そんな社会の中で重要なのは「マルチステージ」の生き方。
 
 人生のさまざまなステージに合わせた生き方を選んでいく時代であり、現在の副業解禁の流れもその一環だと示してくれました。
 
 そして、「生き方」においても何かを選んだら何かを選べない「天秤」ではなく、いろいろなことを盛り込んだ「寄せ鍋型」でいこうという提案をいただきました。
 
 仕事だけでなく家庭も地域も。趣味も育児も介護も。
 
 どれも7掛けで良いから、諦めずに全部やっていこうという言葉がとても印象的でした。
 
 諦めないことで、それぞれが相乗効果を生む「ワークライフシナジー」が、これからの生き方であると締めくくられました。
 
 安藤さんのお話の中には、「金沢はまだまだだなあ」と耳の痛いことも多くありました。
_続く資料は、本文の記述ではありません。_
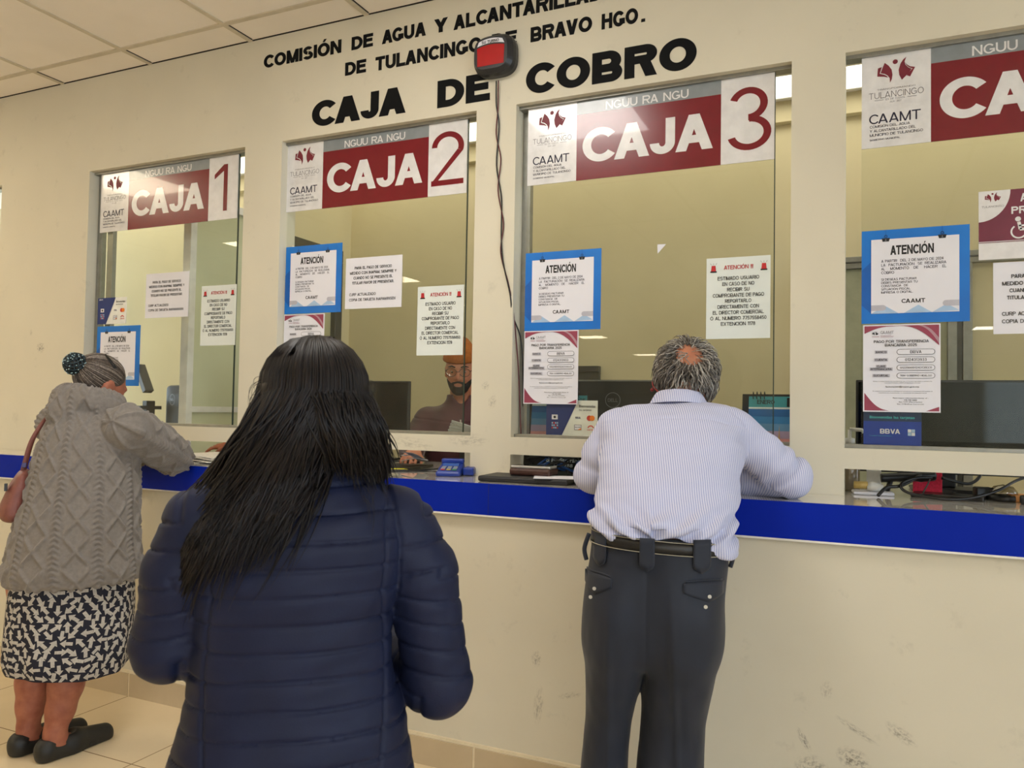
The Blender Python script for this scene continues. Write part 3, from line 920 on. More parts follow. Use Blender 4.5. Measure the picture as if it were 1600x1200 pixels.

しかし、社会で起きている変化は大きく、自身が変化しないと時代に取り残されてしまうことを改めて感じました。
 
 また、安藤さんのお話しは「よく考えるととてもシンプルなこと」ばかりでした。
 
 今まで当たり前だと思って受け入れていたことも、少しでも違和感を感じたら諦めずに向き合って考えることが大事だと感じました。
 
 会社に勤めている人も、経営層の人も一人の人間としてどういう生き方をしていくか。
 
 目の前の人や生活を幸せにしつつ、社会全体や次の世代が幸せになることも見据えて自分の頭で考え、行動していくことが大事だと気づかされた講演でした。